Just some quick thoughts on some flicks I saw on DVD this weekend. By the nature of such viewings (especially since I got them from the library, and they were thus free), I was rather less picky than I am when seeing films in a theater, so be aware.
First I watched Hitman, which starred Tim Olyphant of Deadwood. I dearly love that show, and Olyphant can communicate deep and barely repressed rage to a rare degree. However, he’s not a great actor sans great writing (unlike his co-star Ian McShane), so here he’s more serviceable. On the other hand, there’s not much an actor could do with this movie, which was amusingly stupid, even for a film based on a video game.
The titular hitman is 47 (“Where I come from, we don’t get names” he portentiously declares, one of the film’s inadvertently hilarious lines), a “ghost” of an assassin who’s been hunted over the last three years by an in intrepid Interpol agent played by Dougray “I was almost Wolverine” Scott. Scott’s best line occurs when his hunt for 47 brings him into contact with a shady Russian spook. This is right after an assassination attempt on the Russian president, and Scott asks the guy something like “Why’re the Russian secret police interested in this?” It also turns out that that teams of machine-gun carrying CIA agents run around publically intercepting Interpol agents in Moscow, too, with nobody finding it worthy of much mention.
The funniest part of the film is that “ghost” assassin 47 is a bald guy in a black suit and tie with a barcode prominently tattoed on the back of his head, a fact that no one ever mentions. In fact, 47–as his number suggests–is only of a big group of such assassins, all of whom are bald and wear black suits and ties and have barcodes prominently engraved on the back of their heads. None of them even bother to wear hats, and yet nobody ever notices all these guys in the vicinity of all these high-profile assassinations. Scott has been on 47’s tail for three years, and yet he never mentions 47th’s distinctive look, and apparently is unaware of it until he finally sees the guy. (By the way, when 47 eventually decides to break off from the group, his new independence is marked by his switching from a black tie to a red one.)
Despite their not very ninja-y trademark look, the group remains so covert that it’s only known as “The Organization” and, we are told, “Nobody even knows it exists.” Actually, I’m pretty sure the guys IN the group know it exists, but anyway.

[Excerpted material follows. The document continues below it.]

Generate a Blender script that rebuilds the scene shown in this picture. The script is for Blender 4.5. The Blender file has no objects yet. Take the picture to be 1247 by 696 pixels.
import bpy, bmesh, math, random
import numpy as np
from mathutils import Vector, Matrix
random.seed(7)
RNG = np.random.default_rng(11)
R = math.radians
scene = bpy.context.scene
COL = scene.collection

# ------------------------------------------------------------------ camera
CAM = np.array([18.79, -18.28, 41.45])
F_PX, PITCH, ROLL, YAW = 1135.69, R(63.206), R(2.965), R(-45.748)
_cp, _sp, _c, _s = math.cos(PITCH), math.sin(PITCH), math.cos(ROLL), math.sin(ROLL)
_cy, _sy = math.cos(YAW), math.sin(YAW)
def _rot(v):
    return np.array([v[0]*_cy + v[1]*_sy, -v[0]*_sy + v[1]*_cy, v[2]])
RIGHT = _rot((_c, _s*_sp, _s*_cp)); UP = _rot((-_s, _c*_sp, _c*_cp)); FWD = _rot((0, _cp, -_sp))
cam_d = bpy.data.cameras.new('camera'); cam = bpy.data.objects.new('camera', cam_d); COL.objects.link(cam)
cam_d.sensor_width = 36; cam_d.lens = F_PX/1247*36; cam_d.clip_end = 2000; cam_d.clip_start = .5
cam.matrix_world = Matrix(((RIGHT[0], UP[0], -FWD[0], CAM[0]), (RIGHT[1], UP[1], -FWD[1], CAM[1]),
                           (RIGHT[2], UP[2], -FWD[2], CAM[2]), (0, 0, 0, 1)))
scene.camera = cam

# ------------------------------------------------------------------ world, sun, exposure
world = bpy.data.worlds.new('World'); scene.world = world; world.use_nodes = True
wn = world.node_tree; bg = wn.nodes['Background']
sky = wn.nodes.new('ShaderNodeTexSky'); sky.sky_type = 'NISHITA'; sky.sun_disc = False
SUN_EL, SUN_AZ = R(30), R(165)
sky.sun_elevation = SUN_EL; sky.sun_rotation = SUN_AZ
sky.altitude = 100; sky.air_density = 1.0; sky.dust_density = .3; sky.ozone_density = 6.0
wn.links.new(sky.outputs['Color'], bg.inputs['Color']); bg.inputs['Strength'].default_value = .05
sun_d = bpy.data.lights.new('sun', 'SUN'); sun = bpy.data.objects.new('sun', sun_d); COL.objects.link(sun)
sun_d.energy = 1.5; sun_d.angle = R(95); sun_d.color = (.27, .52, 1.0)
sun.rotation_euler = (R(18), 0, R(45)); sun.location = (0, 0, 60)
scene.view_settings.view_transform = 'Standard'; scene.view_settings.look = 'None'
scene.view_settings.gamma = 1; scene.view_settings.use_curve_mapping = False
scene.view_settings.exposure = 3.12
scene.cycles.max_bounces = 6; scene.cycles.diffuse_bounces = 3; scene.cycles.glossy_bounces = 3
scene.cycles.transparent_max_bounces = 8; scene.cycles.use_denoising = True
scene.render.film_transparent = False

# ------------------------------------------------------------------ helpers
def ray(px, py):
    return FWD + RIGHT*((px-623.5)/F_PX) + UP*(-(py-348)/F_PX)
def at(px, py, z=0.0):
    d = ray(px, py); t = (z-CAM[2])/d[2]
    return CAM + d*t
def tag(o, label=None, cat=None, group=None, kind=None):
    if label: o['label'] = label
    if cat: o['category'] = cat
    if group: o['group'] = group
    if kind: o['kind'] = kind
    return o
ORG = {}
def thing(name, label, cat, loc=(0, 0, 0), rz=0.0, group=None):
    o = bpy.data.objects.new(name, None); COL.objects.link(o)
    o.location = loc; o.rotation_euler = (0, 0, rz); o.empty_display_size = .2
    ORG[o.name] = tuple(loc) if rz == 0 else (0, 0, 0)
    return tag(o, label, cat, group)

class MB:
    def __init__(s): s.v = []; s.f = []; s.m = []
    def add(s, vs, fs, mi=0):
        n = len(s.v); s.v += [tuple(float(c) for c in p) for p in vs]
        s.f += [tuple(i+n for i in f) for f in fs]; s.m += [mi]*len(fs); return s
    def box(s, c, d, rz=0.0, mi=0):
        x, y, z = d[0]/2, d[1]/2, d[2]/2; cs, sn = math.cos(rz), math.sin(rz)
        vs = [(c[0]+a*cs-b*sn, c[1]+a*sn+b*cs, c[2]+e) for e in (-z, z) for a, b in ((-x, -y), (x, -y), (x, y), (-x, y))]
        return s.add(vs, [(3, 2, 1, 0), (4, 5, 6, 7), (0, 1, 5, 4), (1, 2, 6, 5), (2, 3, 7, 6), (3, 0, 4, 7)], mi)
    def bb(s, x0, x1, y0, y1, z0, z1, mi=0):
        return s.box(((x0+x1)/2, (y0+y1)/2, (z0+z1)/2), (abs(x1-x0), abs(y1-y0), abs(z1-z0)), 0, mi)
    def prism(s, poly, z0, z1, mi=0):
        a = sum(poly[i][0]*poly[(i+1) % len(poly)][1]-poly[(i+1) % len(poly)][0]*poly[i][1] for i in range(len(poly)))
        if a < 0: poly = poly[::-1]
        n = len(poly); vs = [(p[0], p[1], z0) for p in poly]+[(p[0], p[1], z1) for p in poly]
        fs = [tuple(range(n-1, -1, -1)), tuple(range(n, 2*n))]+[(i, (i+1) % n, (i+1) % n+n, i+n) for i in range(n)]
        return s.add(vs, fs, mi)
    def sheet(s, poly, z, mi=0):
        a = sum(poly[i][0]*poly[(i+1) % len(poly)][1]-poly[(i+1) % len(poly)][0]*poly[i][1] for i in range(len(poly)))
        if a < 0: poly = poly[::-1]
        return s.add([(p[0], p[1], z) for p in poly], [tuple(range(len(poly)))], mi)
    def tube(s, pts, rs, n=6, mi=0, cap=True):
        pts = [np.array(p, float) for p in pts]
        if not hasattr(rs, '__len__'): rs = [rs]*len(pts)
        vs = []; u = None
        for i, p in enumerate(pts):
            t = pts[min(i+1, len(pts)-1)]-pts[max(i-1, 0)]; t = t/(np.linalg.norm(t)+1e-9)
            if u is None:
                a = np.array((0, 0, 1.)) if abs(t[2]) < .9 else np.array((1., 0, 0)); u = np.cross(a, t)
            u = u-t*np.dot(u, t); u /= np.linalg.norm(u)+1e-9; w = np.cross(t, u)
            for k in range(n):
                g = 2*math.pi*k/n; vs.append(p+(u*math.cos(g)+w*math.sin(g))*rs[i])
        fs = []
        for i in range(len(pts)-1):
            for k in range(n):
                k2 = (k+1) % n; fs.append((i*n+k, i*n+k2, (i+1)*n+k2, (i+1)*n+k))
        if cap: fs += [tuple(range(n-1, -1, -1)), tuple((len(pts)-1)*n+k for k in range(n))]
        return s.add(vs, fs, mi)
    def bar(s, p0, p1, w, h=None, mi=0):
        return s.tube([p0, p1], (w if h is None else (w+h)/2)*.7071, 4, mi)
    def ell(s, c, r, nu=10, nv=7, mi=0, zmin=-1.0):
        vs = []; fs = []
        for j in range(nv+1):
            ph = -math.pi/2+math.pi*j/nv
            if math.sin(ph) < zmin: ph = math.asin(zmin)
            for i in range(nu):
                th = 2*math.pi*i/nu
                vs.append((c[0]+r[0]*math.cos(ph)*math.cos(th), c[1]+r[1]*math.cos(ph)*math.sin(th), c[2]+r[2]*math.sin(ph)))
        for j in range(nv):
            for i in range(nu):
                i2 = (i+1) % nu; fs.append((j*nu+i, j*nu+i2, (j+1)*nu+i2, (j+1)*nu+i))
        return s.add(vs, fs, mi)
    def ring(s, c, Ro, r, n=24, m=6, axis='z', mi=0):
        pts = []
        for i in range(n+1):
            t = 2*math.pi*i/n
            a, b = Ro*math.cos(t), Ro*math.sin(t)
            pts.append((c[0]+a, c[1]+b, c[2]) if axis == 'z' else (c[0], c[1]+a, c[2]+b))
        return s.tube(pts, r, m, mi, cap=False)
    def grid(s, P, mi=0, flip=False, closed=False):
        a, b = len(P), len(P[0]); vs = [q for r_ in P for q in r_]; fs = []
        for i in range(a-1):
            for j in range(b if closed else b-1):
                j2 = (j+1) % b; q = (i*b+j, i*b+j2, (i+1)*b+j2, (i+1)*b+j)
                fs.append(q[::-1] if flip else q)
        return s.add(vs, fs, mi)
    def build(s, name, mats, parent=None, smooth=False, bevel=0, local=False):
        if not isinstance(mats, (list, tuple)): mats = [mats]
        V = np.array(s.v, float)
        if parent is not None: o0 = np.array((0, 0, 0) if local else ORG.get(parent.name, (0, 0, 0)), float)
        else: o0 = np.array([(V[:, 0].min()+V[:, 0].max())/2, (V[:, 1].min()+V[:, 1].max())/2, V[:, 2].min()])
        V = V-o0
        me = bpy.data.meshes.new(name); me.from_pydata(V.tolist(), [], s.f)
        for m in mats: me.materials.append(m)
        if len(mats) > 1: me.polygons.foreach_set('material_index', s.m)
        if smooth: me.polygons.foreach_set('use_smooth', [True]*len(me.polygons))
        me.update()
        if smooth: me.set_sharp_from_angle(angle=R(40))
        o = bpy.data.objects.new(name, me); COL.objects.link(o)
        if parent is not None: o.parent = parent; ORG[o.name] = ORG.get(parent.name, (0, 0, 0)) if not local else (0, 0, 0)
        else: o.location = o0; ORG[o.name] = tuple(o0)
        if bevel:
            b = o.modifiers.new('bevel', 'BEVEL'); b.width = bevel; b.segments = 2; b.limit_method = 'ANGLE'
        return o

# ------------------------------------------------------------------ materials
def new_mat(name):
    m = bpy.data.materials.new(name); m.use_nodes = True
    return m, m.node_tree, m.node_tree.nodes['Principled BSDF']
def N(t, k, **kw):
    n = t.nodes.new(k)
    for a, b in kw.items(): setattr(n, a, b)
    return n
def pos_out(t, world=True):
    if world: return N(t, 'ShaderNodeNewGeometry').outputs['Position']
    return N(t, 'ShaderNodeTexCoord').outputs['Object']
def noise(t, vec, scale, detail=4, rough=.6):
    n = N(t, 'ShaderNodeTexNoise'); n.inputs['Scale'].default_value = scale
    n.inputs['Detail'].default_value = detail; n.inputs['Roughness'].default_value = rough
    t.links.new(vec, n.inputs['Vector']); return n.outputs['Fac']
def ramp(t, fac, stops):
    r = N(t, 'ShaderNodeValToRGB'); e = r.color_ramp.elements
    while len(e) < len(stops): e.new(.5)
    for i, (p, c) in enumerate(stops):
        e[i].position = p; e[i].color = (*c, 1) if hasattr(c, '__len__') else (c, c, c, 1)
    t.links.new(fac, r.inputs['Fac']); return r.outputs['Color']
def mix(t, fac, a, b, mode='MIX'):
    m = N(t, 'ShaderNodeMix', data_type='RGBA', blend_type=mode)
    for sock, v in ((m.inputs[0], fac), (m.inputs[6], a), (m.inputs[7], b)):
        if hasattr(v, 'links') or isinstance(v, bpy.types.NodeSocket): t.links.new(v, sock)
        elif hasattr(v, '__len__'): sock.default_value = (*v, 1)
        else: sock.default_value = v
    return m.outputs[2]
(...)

Every movie (certainly modern ones) about the shadowy world of assassins revolves around three plots: An assassin is given an assignment but finds himself betrayed by his client. An assassin loses his objectivity and decides not to kill whatever incredibly admirable world figure he’s been assigned to assassinate. An assassin decides not to kill his target because he falls in love with her. Sometimes the plot incorporates all three of those clichés. Here it’s mostly number one and number three.
Said woman is played by actress Olga Kurylenko, who graduated to the lead female role in the recent Bond flick Quantum of Solace. In this film she has a couple of nude scenes (at least on the unrated DVD), and I have to say, “Wow.”
I can’t suggest watching the film just on that basis, but it doesn’t hurt any. I will say that her burgeoning relationship with 47 is studiously unbelievable even for this sort of thing. Their big issue is that 47 is highly sexually repressed (he was raised since a pup to be a super-assassin for the Vatican, if I was following things), a fact the film clearly finds a lot more strange than the fact that he kills hundreds of people at the drop of a hat.
Probably the biggest problem is that the action is kind of clunky and more ridiculous than ‘cool,’ especially a ludicrous ‘honor’ sword fight between 47 and three of his ex-brethren. The film’s greatest strength, which makes it sort of watchable in that “hey, it’s a rental” fashion, is that it’s a pleasingly short 90 minutes. Another twenty minutes and this might have been an eye-gouger, but luckily it’s pithy enough that the more laughable dumbness and the occasionally undraped Ms. Kurylenko get us through. By the way, she also starred in the recent Max Payne, which is ten minutes longer than this and thus probably half as watchable, at best.
Hmm, that ran longer than I thought it would. (I know, it’s shocking.) More on the rest of the stuff later.